Bishop Hying

When we take the time to tend the garden of the soul, the Lord will invariably speak through us

As published in the Northwest Indiana Catholic on April 22, 2018


      A spiritual journal is an effective way to pour out the significant details of our lives, the lasting fruit of our prayer and the spiritual insights of our experience in a disciplined effort. I have started and stopped a spiritual journal over the years, always intending to remain committed to writing my reflections, but sooner or later drifting away from it. I suppose my weekly columns are a spiritual journal in a sense; I certainly feel privileged to share my evolving thoughts, faith convictions and struggles of Christian discipleship with all of you.

      I recently discovered a journal that I had been keeping in the early 2000s, begun while I was on retreat at New Melleray Abbey, a Trappist monastery in Iowa where I have been discovering God, silence, prayer and peace for 36 years. Here is the opening passage, written on Dec. 15, 2002 at 4 a.m. on a bitterly cold morning in a solitary and silent chapel.

      “I begin this journal on my knees at New Melleray Abbey in the basement chapel, lined with ancient stone, filled with the unspeakable presence of God. Why am I beginning this journal and why now? I feel as if I am standing on the precipice of a great mystery, a discovery, some sort of abyss that fills me with dread and hope at the same time. These empty pages stand as the blank leaves of my future days which you, O Lord, already know. May I only fill them with your Word – Jesus - whom you consistently, yet gently, continue to imprint upon my heart and my life.

      O Jesus, I have held you thousands of times in my hands at Mass, yet have let you drop from my heart and my thoughts. In this place of silence and prayer, empty me out, O Lord, of my selfishness, my obsessions, my fears and my anxieties. Help me to speak your living Word to your people. Forgive my pride - this sense of needing to justify, explain, and make myself up apart from your silence and humility.  Bless this journal. May it be a drama of grace in the life of a sinner.”

      When we ponder the mystery of life, the gifts we have received, the sufferings and setbacks endured, the growth of faith, love and peace in our souls, the experiences, struggles, graces and crosses that fill our days and years, can we not see them all as a drama of grace? Every human person is a living narrative of how God is working to love, bless, convert and forgive this particular soul and powerfully use us to bring others to the grace and mercy of the Sacred Heart of Christ. 

      If we are faithful to the labyrinthine ins and outs of our spiritual path, God gently and mysteriously will lead us home.

      Here is what I wrote the following day, Dec. 16, after praying in the pitch-dark monastery chapel upstairs where the only light at 3 a.m. is the sanctuary lamp suspended in the air, the silent witness to the enduring presence of the Eucharistic Christ.

      “In the night of the sleeping world, one flickering jab of light sighs in the darkness, shouting out the nearness of God, the incarnate presence of the Son.

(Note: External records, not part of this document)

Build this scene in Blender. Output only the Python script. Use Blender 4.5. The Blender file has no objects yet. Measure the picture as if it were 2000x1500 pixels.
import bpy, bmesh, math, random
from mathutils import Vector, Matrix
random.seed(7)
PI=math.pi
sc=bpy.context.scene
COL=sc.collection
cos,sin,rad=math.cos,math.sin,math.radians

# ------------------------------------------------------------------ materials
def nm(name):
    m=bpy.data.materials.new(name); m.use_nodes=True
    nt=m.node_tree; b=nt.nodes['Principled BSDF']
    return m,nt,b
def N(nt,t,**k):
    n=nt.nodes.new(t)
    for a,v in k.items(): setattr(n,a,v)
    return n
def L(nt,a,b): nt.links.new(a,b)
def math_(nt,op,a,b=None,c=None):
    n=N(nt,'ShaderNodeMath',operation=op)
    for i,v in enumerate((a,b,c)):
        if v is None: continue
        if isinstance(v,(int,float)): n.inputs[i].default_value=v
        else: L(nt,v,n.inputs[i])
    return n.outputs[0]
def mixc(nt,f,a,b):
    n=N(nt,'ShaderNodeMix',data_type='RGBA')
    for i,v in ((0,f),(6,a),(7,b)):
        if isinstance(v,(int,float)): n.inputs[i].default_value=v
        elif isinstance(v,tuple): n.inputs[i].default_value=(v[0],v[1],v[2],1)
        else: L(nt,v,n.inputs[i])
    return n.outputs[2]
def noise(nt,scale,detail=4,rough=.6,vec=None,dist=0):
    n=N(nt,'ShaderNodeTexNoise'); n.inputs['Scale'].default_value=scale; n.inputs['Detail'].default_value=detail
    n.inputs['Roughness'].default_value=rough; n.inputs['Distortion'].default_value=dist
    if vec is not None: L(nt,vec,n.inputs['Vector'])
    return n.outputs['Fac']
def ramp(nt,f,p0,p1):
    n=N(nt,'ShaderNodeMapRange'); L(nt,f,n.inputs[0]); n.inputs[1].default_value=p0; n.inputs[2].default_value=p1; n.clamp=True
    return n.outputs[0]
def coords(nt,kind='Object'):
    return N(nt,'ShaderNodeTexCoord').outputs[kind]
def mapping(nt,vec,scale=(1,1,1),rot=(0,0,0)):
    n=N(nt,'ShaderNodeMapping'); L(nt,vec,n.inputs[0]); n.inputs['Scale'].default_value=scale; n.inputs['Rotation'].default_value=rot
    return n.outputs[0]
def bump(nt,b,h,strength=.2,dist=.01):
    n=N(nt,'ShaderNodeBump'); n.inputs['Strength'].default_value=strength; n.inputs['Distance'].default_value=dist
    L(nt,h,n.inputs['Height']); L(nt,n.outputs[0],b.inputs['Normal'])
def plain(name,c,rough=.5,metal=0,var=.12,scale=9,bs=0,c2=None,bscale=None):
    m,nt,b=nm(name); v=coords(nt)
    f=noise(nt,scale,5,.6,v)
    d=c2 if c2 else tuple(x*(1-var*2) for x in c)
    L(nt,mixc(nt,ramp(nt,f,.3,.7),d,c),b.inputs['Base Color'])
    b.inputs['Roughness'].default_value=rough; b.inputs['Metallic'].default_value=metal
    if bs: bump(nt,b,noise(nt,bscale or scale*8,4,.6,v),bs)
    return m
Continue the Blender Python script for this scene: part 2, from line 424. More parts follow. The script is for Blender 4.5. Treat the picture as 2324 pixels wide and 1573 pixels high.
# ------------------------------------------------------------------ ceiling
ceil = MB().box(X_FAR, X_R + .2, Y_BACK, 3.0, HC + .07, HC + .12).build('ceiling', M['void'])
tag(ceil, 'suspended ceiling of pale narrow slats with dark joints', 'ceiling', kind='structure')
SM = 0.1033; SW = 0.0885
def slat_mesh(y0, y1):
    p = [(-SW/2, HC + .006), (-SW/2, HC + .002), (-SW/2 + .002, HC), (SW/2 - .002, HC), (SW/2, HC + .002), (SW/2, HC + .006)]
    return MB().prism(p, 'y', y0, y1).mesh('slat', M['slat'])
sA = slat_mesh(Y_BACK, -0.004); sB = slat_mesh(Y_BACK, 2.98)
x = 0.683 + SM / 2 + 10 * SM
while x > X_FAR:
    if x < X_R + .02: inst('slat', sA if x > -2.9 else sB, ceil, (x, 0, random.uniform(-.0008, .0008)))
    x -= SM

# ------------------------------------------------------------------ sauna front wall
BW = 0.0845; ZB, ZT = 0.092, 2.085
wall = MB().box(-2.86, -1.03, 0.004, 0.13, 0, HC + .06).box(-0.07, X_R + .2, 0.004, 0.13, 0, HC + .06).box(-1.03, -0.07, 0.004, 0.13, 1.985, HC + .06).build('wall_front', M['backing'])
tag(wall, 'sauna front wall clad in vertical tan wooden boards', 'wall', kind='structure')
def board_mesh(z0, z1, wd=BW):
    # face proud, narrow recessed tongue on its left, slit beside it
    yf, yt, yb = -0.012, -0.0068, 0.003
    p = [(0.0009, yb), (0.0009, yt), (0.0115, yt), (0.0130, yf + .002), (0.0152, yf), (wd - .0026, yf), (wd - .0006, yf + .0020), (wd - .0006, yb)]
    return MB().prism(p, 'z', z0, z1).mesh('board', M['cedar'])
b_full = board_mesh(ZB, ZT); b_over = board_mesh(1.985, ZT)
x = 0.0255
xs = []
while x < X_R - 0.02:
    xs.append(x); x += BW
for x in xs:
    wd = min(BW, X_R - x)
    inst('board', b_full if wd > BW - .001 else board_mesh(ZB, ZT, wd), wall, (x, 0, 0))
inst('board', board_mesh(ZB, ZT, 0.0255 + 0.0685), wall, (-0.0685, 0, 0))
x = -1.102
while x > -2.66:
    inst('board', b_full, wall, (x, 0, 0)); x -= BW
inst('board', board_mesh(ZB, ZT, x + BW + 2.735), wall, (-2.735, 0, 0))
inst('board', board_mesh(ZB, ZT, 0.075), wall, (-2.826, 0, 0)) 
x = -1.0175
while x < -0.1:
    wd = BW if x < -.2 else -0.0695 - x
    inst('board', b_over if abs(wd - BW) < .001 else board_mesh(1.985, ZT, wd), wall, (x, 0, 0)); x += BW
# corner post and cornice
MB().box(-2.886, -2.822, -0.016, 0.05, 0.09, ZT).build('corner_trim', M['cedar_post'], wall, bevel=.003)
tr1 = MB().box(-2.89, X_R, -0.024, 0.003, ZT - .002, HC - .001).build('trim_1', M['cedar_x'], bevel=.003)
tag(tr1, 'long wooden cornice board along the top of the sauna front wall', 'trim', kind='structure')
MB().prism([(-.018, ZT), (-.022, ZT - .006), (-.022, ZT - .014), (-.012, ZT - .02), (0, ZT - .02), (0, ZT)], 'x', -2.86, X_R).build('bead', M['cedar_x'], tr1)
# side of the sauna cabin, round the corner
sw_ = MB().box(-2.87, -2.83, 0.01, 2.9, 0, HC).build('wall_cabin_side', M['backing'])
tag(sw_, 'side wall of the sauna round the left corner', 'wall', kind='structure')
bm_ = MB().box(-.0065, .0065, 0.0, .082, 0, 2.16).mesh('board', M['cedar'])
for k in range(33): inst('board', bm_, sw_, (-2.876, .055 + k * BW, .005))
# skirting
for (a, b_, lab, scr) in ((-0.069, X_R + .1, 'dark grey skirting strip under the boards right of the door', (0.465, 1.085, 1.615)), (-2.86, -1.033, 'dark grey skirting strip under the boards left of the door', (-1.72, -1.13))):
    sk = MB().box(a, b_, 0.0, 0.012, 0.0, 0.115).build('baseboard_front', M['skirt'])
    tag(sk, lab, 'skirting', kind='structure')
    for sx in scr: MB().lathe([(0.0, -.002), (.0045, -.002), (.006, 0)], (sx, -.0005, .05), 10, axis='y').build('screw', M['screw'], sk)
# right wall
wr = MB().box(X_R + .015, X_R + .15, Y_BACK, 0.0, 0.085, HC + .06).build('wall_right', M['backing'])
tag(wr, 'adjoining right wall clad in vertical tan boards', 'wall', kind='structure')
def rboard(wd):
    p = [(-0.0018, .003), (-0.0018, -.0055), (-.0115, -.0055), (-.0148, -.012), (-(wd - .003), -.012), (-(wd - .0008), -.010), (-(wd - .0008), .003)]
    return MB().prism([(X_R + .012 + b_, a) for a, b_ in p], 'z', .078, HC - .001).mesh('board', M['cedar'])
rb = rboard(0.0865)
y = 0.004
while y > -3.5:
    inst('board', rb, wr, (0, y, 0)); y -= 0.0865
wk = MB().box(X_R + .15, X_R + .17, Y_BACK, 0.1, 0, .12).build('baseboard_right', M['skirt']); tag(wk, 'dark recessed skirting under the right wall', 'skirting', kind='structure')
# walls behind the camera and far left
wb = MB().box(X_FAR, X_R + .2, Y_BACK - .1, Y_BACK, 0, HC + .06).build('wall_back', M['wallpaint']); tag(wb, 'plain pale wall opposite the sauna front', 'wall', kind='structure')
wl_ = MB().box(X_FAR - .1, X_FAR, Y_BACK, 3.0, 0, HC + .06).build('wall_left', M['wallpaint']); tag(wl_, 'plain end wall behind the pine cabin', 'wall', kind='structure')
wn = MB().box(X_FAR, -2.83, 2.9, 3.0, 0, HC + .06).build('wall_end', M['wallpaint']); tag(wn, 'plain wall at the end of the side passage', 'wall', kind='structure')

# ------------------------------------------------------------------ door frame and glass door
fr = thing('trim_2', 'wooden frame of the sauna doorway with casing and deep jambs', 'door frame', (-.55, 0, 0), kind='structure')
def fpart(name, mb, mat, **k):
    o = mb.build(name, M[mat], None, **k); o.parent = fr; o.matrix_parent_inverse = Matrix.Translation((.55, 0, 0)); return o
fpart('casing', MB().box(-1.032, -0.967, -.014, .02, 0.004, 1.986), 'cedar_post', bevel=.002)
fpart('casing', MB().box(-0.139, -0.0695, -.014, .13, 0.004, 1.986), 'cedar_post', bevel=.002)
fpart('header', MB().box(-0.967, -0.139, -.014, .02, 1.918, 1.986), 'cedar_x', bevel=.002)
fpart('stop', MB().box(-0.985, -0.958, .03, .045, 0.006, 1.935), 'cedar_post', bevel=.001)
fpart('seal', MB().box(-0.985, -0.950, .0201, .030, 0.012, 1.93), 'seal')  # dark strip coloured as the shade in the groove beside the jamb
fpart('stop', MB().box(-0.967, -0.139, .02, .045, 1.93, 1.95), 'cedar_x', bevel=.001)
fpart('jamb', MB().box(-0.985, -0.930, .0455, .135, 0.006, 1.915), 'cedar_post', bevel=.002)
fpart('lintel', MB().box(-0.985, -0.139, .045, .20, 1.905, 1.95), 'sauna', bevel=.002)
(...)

While most people are asleep and others are just going to bed, the monks keep vigil with the sleepless Christ. O God, you come to me in ineffable gentleness in the blackness of this chapel. As Isaiah says in the Office of Readings today, the pyre is piled high with grass and wood, waiting for the sulphurous breath of God to light all afire! 

      “Lord God, breathe today on the pyre of my life, piled high with grace and sin, despair and hope, love and selfishness, fear and anger, questions and faith. Consume it Lord in the mad holocaust of your breath and your Spirit, where no sight, sound or taste can ever fully illumine or lead astray.”

      One of the gifts of keeping a spiritual journal is the opportunity to go back and discover where you were at in any given moment of life. What was I struggling with? What were the questions? What seemed important at the time?

      When I read these pondered scribblings from the past, I am always astonished by two recurring insights - how much my life has changed and how much it has not. The things that worried, overwhelmed and challenged me have come and gone, only to be replaced by others. I get a sense of having made some faltering steps of spiritual progress, yet readily acknowledge that I am only in the beginning stages of actual faith, love and prayer. 

      When persistent sins, failures and weaknesses over the years draw me to despair, I am also renewed in the deep experience of God’s silent patience and gentle mercy offered to me, beyond anything I could even imagine, deserve or attempt to grasp on my own.

      Having written this column and shared these musings with you, the fruit of a monastic retreat from years long ago, I feel a renewed urge to spiritually journal again in a consistent effort. God speaks to each one of us, prodigally casting seeds of faith, love and peace in the abundant soil of our human experience.             When we take the time to tend the soul’s garden and to meditate on how Jesus is making the mercy and presence of God incarnate in our lives and even dare to write about it, the Lord will invariably speak through us.

      Such insights faithfully contribute to the net quantity and quality of belief, comm, suffering, revelation and redemption of the world. What a privilege. What an opportunity. 

      Maybe God is calling you to write the journal of your soul!